AirAsia X is relying on A350 XWBs for its European expansion, save for any A340s it can acquire at good rates and start services now (as it did for its London route). The A350 XWBs will be delivered starting in 2016, so unless AirAsia X acquires more A340s (crystal ball prediction: they will), we won't see AirAsia X and Jetstar compete in Europe in the near future.

The two brand strategy
That, of course, is assuming Jetstar stays away from London. Jetstar is part of the Qantas Group's two brand strategy. In theory, Qantas and Jetstar should serve their own distinct markets and not cannibalize each other. But that theoretical dichromatic split isn't clear-cut in reality.

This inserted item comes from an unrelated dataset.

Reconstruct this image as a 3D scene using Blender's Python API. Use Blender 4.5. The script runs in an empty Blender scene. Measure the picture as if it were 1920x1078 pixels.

On major domestic trunk routes like Melbourne to Sydney and Adelaide, Jetstar flew from Melbourne's Avalon airport, smaller and much further away from the CBD than Tullamarine, where Qantas flew from. But once ultra-LCC Tiger Airways started flying from Melbourne Tullamarine to Sydney and Adelaide, Jetstar had to move some of its flights to Tullamarine, thus competing head-on with Qantas.

Could competition eventually force Jetstar to compete with Qantas in Europe? If AirAsia X, Emirates, and other carriers offer passengers a better deal and Qantas is going to lose them, would it not be better to give those passengers a third option in Jetstar?

Ultimately any head-on competition will come down to if Jetstar can sustain enough leisure passengers on its flights without poaching Qantas passengers.

One notion to ponder is if AirAsia X does not aggressively expand in Europe and Jetstar does, could Jetstar usurp AirAsia X's gains?

Now Jetstar has A330s on the way and we know they will base them in Singapore. Jetstar has said it expects its first Euroepan destinations to be Athens or Rome, but the expansion decisions after that will be closely watched for how Jetstar maintains the two brand strategy.

And in the back of my mind are thoughts on how AirAsia X, and any new long-haul LCC, could shake-up Jetstar's overdue European expansion.